New Zealand's History of Emotions

The recent History of Emotions Conference gathered top national and international scholars to explore the latest research in emotions.

Distraught person

New Zealanders have famously been described as “passionless people”. Others have noted our dramatic swing from repression to explosion in our national literature and film. Earlier this month, Victoria University’s Stout Research Centre for New Zealand Studies dedicated a three-day gathering of scholars to exploring this topic with the History of Emotions Conference (PDF download).

About 90 academics from all over the country and beyond gathered to discuss the history of New Zealand’s emotional landscape. Topics traversed the spectrum of disciplines, with 50 speakers presenting their work on the history of emotion in areas such as the criminal justice system, World War One nurses and returned soldiers, New Zealand literature, film and documentary, colonial immigrants, cycle rage and the Kiwi kitchen as the heart and home in rural New Zealand.

Stout Research Centre director and conference organiser Professor Lydia Wevers says the conference theme was inspired by the work of the Centre of Excellence for the History of Emotions in Australia.

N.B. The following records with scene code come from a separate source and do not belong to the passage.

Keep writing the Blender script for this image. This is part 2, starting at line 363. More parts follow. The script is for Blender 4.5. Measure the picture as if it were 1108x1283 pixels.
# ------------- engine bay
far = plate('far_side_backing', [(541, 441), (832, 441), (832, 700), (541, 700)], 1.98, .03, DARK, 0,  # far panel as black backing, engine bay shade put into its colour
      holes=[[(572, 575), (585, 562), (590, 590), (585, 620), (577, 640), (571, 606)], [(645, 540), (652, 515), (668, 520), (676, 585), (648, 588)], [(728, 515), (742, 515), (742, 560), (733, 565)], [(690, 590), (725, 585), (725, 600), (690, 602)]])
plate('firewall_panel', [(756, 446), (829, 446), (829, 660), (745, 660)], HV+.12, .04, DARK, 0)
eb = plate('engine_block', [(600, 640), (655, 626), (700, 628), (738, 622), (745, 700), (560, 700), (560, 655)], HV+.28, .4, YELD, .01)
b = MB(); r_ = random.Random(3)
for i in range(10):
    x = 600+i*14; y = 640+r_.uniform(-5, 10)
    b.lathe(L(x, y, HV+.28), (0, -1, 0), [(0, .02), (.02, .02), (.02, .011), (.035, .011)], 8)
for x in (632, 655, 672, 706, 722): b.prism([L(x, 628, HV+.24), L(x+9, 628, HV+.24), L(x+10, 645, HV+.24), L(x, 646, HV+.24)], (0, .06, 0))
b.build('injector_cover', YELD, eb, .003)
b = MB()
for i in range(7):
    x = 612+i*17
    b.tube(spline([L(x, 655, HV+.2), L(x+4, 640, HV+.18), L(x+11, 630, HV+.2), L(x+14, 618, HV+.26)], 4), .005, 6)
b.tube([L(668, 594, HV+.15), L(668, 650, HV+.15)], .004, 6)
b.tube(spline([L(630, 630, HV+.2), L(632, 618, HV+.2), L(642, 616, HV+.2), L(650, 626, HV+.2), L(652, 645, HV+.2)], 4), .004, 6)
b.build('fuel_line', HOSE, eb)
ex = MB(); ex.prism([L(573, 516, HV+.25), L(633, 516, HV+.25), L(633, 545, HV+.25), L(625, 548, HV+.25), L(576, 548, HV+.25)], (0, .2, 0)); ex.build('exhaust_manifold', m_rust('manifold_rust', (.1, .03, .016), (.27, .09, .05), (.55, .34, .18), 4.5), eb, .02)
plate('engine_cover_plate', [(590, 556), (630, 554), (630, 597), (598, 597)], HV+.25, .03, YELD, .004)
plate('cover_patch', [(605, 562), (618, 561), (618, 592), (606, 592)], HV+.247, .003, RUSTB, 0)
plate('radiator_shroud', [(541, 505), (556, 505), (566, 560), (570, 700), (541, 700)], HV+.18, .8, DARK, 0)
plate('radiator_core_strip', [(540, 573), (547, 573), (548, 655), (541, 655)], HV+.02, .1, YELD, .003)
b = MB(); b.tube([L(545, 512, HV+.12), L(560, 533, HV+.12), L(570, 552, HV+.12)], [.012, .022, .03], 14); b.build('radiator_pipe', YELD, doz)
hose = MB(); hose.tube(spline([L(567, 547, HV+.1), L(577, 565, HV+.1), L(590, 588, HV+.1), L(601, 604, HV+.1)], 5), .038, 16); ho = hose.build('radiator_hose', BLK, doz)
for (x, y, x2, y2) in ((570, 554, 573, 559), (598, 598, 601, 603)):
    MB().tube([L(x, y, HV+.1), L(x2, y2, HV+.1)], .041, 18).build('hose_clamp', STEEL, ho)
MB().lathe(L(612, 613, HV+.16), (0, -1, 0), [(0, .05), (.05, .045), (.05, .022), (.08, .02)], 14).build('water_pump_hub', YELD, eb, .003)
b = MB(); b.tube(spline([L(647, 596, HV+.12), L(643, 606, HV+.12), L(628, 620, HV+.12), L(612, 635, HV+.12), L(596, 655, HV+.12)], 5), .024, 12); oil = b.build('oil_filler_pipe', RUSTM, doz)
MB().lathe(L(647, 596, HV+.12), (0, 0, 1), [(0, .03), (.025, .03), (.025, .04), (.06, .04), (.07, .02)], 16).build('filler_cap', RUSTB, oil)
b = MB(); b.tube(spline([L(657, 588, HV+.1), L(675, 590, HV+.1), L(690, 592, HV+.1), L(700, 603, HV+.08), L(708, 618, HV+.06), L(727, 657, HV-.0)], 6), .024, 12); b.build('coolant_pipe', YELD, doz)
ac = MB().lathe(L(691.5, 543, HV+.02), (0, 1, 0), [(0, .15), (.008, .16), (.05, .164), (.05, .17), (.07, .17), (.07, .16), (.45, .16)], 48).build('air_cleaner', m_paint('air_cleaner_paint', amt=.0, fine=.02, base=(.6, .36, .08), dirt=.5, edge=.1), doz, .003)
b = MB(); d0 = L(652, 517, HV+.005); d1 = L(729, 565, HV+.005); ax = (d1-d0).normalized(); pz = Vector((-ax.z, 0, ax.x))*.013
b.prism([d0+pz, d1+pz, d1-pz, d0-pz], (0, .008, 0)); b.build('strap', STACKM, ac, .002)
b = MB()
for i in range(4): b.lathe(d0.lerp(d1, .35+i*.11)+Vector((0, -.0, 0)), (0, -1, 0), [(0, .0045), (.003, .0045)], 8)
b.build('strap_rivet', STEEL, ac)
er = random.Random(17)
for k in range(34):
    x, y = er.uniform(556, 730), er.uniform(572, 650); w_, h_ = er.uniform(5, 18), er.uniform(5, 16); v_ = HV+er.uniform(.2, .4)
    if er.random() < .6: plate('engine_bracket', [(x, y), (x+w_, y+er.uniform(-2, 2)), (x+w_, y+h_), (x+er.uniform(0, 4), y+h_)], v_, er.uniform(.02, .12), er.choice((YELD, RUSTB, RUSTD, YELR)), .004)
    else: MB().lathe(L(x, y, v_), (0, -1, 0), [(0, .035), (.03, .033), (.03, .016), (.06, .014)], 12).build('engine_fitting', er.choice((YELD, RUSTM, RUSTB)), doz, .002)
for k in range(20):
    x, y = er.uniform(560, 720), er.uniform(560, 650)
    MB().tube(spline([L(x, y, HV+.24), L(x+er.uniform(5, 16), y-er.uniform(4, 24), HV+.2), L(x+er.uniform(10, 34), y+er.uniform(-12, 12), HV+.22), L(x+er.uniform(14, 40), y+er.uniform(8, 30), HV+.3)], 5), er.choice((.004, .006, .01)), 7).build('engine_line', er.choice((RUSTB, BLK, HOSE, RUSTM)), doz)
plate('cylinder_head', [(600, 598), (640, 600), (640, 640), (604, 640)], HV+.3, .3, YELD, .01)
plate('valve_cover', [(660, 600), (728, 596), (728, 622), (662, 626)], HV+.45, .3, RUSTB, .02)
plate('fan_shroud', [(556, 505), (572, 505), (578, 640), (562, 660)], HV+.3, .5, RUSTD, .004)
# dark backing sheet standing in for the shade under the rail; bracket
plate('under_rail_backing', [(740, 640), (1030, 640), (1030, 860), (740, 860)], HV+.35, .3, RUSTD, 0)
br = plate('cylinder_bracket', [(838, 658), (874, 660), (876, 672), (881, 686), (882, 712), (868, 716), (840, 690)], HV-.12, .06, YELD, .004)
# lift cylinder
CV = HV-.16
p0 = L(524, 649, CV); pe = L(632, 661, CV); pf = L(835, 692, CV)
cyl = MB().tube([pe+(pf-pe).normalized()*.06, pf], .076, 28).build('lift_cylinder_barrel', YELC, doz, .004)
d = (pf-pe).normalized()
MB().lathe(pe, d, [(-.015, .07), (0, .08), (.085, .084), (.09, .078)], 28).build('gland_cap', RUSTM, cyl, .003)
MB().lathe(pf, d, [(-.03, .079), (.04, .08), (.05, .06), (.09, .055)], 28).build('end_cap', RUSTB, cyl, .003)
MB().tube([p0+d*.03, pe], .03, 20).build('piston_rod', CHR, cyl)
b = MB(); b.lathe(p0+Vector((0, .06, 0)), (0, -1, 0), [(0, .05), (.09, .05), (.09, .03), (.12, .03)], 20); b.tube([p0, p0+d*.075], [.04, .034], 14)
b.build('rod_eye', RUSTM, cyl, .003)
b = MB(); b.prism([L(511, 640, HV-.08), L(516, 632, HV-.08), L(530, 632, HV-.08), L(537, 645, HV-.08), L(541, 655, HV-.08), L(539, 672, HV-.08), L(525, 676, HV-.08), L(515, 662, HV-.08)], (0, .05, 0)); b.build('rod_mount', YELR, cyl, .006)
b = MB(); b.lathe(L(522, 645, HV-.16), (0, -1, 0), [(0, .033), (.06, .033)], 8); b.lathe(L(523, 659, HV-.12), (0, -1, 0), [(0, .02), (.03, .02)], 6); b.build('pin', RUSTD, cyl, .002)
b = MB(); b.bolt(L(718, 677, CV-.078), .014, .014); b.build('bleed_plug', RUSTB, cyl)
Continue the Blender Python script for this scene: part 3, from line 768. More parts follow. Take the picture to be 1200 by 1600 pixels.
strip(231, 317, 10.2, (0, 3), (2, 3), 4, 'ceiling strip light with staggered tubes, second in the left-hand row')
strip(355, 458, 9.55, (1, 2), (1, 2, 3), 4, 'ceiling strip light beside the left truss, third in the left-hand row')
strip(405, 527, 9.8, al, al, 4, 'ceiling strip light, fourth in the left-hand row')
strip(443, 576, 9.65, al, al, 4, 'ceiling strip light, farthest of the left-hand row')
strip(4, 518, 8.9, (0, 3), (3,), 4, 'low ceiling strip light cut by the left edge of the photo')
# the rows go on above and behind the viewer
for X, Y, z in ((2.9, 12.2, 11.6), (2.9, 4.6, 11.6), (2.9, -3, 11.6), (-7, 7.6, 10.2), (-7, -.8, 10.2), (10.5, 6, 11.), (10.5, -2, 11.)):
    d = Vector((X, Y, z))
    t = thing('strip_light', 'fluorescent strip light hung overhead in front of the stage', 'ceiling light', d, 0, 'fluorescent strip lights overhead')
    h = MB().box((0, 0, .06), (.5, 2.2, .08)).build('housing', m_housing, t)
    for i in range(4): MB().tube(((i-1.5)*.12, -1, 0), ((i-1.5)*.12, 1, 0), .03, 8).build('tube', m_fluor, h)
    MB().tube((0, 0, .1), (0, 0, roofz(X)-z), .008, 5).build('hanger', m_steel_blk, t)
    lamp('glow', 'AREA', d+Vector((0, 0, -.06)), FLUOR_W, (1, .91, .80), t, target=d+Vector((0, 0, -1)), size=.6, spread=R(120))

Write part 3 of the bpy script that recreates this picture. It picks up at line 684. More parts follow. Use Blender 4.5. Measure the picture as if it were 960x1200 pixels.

“The history of emotions is quite a big thing in Australia. But the Centre’s focus is on medieval and early modern history, and stops at the eighteenth century. We thought it’d be good to talk about emotions closer to today, and in a New Zealand context.

“It was a very popular conference. I think what people liked about it was the disciplinary range. People liked hearing about areas of research they didn’t know about,” she says.

Another key point was to include research on animal emotions and specifically their emotional interplay with humans, with discussions ranging from the entanglement of humans and horses to the ways humans represent and understand the emotional lives of sheep.

Professor Wevers says it was an honour to have Professor Joanna Bourke from Birkbeck University of London as one of the keynote speakers. The professor of history, prize-winning author and Fellow of the British Academy opened the conference examining the renegotiation of masculine ideals with the return of World War One soldiers maimed by war.

The conference was sponsored by the Ministry for Culture & Heritage.